I started to get bored as the story dragged but kept at it until the author took the story to a moral high ground. About 3.5hours before the end of the book When a number of the characters who had items stolen go into the police station and state that they no longer wish to press charges and are willing to overlook everything that was stolen and threaten that if the detective decides to pursue prosecution of the crimes they will make false alibis claiming the thief was elsewhere and the detective does nothing but let the thief go. What??? !! I was done. What kind of ridiculousness is that? They can protect the murderer in the exact same way when they find out who the murderer is! It doesn’t matter how ghastly the victim was and how hated he was by everyone else if they’re willing to make false alibis just because they want to protect someone what’s the point of this book and who is to say that the murderer isn’t the same kid that they’re trying to protect right now?
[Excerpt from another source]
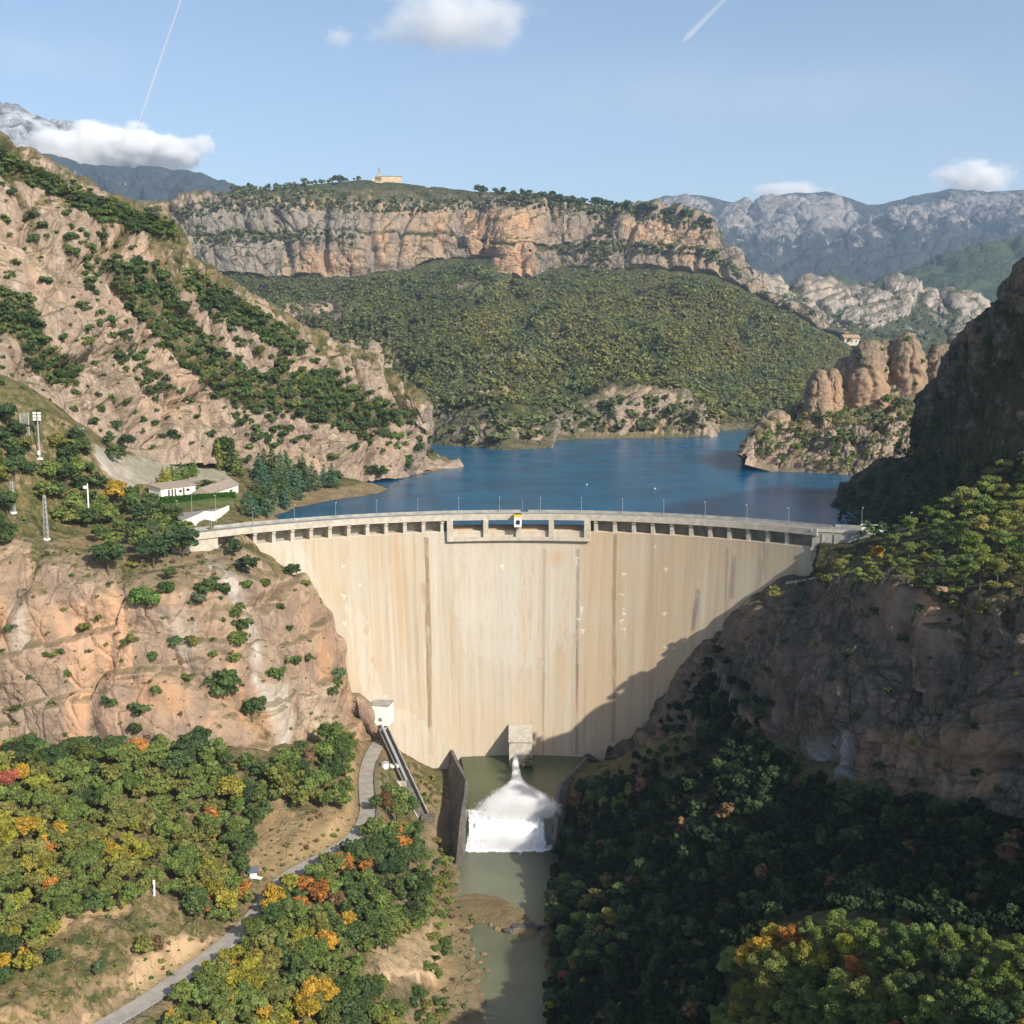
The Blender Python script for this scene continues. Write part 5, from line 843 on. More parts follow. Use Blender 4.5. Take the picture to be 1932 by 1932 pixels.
# ---- bushes on the gorge cliffs
for u, v, px, cn in [(30, 1340, 18, 'deep green'), (100, 1240, 20, 'mid green'), (115, 1235, 18, 'deep green'), (85, 1238, 14, 'deep green'), (253, 1210, 20, 'olive green'), (290, 1245, 22, 'deep green'), (330, 1215, 22, 'deep green'), (355, 1285, 24, 'mid green'), (295, 1308, 22, 'mid green'), (265, 1350, 40, 'deep green'), (258, 1380, 26, 'deep green'), (420, 1310, 60, 'deep green'), (425, 1290, 50, 'deep green'), (440, 1250, 34, 'mid green'), (448, 1215, 36, 'mid green'), (455, 1190, 40, 'deep green'), (447, 1165, 34, 'mid green'), (480, 1345, 44, 'deep green'), (520, 1280, 36, 'mid green'), (548, 1250, 24, 'mid green'), (560, 1252, 22, 'deep green'), (578, 1245, 20, 'deep green'), (632, 1310, 36, 'mid green'), (640, 1280, 26, 'grey green'), (545, 1190, 18, 'deep green'), (462, 1110, 24, 'mid green'), (500, 1105, 20, 'mid green'), (575, 1105, 18, 'mid green'), (180, 1175, 22, 'olive green'), (235, 1220, 20, 'deep green'), (205, 1330, 26, 'deep green'), (160, 1190, 26, 'olive green'), (128, 1275, 18, 'mid green'), (20, 1190, 22, 'deep green'), (60, 1280, 18, 'deep green'), (310, 1120, 30, 'deep green'), (365, 1215, 22, 'olive green'), (400, 1240, 20, 'mid green'), (530, 1150, 18, 'deep green'), (250, 1070, 20, 'olive green')]:
    stand('cliff', 'bush', u, v, px, cn)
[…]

What makes this action so ridiculous to me is the same people were willing to prosecute if it was a vagrant or someone that wasn’t from their community so if someone else is breaking and entering and stealing their stuff even if they can get the stuff back they want to prosecute but because it’s someone within their community they want you protect.

It would’ve been understandable in some sense if the fathers previous indication that the young man is a kleptomaniac was the case, but it wasn’t. The thiefs were because of a video game that he was playing so he was stealing stuff for the game that’s a crime.

I wouldn’t be surprised if the next three hours of this book culminates with the victim was killed because he either was the driver of the hit-and-run that killed the first husband or he found out who it was and they killed him and then staged it to look like a burglary gone wrong because they thought the burglar was a vagrant and the death would be written off and not solved.